Fruits, Sweets, Spices & More

What started in the more mainstream fruit and extracts category has steadily drifted into new frontiers, as brands and suppliers produce a bevy of new flavors and products. For example, Nielsen tracked only two pumpkin-flavored beers on the U.S. market in 1995 and today there are 80.

Meanwhile, flavors like cinnamon, peach and honey have exploded into the spirits category, with cinnamon generating more than $200 million annually in Nielsen-measured off-premise (store-bought) channels, while peach and honey generate more than $100 million in sales. Additionally, apple-flavored beers, flavored malt beverages and spirits account for a staggering $350 million of annual sales.

Apple has even expanded beyond beer. These days, hard cider is the big craze, with total cider sales jumping from $78 million in 2011 to $470 million for the 52 weeks ended Jan. 3, 2015. Although cider is a relatively small category compared to beer, it continues to grow fast and sees new products from both large and small beverage companies. Cider also acts as a “gateway” beverage: three-fourths of consumers who buy cider also buy beer and three-fourths also buy wine, according to Nielsen's findings.

Flavor Span: From the Docile to the Obscure

Shoppers walking down the spirits aisle can see suppliers have pushed the limits from more traditional flavors like vanilla, lemon, sweet tea and cinnamon. They have created avant-garde options such as peanut butter and jelly, salmon, pickle, acai, cucumber, horseradish, caramel, marshmallow, cake and apple pie.

Nielsen-measured off-premise channels show more than 20 percent of U.S. vodka sales come from flavors, as does 12 percent of whiskey sales.

Flavor Lifespan

Trends over the past few years show that flavors can have a very short lifecycle if consumers don’t drink up. The risk associated with an ill-flavored or ill-timed offering has suppliers’ creative gears grinding, which is why the number of spirits flavors growing today is much lower than it was a couple of years ago — especially with vodka. Although vodka flavors like mango, peach, pineapple, cranberry, melon and kiwi continue to grow, and varieties like honey and cinnamon have worked well for whiskey, many others are heading downward.

In fact, sales of several other flavors are now declining at double-digit rates, including sweet tea, coffee, lemonade, blueberry, chocolate, passion fruit, cherry, grape, pomegranate, ginger, mint, maple, and various confection and dessert-type flavors, according to the Nielsen report.

Gender & Age Play a Role

Women enjoy flavored alcoholic beverages much more than men.
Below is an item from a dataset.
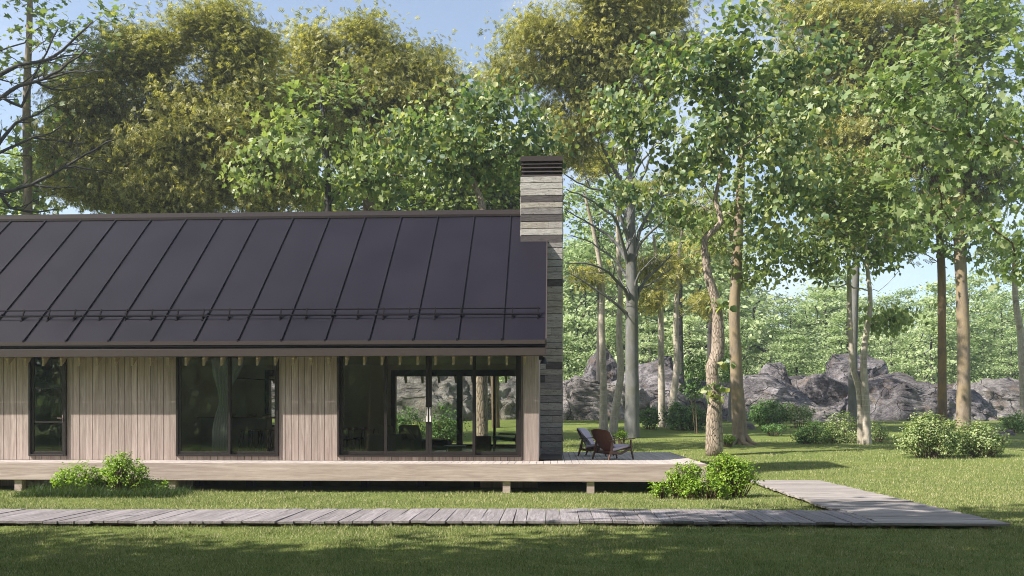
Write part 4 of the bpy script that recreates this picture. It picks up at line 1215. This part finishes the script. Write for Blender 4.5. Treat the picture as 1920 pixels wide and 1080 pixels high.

In the Nielsen study, 42 percent of men indicated not liking flavored alcohol beverages, compared with only 27 percent of women.
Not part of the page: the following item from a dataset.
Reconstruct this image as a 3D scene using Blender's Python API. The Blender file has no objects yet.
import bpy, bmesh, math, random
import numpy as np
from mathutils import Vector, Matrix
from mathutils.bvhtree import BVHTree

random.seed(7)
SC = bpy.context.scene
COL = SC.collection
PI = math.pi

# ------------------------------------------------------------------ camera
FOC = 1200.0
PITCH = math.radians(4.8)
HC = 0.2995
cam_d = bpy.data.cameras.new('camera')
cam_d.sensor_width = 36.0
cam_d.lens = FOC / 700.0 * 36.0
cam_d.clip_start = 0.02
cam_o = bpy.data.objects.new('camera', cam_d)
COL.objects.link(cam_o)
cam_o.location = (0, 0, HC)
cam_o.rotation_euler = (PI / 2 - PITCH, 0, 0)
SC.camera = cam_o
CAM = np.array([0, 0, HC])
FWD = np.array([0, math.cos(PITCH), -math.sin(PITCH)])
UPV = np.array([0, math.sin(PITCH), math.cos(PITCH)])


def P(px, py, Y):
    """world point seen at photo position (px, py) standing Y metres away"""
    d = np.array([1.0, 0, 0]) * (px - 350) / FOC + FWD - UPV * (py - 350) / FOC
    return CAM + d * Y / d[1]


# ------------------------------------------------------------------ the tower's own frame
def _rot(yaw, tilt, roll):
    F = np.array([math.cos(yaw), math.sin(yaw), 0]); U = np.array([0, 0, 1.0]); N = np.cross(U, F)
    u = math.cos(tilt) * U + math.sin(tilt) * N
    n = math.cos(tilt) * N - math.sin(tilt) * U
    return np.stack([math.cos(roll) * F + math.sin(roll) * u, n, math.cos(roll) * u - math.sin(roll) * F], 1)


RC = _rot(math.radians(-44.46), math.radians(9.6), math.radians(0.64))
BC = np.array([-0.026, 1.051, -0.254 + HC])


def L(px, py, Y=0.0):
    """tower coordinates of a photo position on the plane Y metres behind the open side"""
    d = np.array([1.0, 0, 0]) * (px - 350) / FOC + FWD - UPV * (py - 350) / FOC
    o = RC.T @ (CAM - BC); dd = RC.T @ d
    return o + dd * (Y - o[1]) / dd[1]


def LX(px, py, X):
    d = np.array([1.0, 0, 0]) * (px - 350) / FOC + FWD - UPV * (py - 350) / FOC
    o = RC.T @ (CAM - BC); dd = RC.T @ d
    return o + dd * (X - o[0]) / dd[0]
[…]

In regards to age, the survey found that consumer preferences for flavors peaks with younger generations and decreases with age, solidifying the belief that younger consumers have had more exposure to a wider spectrum of flavors in their lifetime, as well as being more culturally diverse and more open to them.

The young female consumer marks the sweetest spot for flavored beverage sales. Only 8 percent of women aged 21-34 indicated a dislike for flavored alcohol beverages. On the other end of the spectrum, 72 percent of men aged 65 and older said they don’t like flavored alcoholic beverages.
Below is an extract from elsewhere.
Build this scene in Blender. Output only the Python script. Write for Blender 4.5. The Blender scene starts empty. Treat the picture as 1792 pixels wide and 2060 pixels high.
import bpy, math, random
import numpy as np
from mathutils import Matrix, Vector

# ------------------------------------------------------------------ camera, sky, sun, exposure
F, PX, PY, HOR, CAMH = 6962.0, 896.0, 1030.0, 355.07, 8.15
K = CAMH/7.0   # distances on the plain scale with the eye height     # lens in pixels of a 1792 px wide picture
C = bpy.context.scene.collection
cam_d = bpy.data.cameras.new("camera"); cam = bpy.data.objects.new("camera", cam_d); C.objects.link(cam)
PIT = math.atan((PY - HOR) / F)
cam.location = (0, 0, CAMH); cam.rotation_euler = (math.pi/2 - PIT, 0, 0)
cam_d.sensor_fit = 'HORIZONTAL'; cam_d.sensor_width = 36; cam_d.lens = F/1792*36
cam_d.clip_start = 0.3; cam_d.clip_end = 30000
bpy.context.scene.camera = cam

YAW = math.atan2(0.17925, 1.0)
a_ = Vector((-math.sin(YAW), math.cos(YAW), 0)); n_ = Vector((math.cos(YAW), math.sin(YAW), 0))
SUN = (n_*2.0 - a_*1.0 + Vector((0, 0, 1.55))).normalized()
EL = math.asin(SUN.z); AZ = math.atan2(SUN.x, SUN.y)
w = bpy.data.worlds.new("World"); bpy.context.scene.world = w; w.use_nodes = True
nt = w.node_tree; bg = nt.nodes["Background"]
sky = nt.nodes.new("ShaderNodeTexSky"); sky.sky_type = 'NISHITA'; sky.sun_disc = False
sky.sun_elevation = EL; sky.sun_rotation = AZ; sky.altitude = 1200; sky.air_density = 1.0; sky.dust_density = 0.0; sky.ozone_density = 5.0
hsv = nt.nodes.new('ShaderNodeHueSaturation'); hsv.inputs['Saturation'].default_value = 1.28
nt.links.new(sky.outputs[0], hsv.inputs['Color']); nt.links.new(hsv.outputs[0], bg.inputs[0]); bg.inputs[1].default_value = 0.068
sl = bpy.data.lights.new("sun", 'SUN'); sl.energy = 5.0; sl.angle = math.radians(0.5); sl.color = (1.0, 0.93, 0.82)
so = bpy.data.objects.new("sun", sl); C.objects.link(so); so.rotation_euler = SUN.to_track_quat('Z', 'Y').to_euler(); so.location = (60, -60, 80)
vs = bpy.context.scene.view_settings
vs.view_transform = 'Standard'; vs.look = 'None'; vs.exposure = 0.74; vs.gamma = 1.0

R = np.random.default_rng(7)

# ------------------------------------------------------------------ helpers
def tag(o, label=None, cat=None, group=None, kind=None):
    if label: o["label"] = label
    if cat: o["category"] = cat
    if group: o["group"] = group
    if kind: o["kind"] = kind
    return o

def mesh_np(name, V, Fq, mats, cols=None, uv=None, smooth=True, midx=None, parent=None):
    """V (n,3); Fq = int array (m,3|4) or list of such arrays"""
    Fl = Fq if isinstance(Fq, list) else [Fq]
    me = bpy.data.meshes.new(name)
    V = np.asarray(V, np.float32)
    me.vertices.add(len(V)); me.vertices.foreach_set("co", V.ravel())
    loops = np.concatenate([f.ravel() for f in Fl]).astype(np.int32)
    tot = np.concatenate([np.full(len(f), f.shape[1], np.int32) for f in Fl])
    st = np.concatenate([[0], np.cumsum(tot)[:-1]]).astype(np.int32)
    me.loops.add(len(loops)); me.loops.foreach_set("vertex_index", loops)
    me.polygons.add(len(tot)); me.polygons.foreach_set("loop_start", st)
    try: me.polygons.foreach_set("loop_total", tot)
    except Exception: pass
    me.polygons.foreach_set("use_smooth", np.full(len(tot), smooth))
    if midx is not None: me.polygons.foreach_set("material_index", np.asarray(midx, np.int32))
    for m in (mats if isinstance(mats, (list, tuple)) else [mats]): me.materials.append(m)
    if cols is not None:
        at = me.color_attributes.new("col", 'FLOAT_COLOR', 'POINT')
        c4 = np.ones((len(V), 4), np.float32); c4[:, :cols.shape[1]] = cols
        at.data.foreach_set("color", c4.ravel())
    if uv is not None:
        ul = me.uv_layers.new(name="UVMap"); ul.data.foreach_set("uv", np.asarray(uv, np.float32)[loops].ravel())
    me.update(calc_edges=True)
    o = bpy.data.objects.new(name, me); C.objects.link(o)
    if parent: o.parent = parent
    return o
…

When looking at gender, Nielsen also found varying flavor preferences. For example, men who like flavors rate apple as their No. 1 choice (30 percent). Females who like flavors, however, prefer strawberry (40 percent).

In fact, the study found that men and women have such different preferences for flavor that two of each group’s top five flavors aren’t on the other group’s list.

Location, Location, Location

Flavor preferences differ by region, too. For example, while strawberry is No. 1 in the Northeast, South and West, it is No. 2 is the Midwest behind apple in the No. 1 spot.

Within the four regions, cranberry is a top five choice only in the South, and lemon is a top five pick only in the West.

Coffee and pumpkin rank high in the Northeast; cinnamon and tea rank high in the South; and blueberry and grapefruit are popular out west.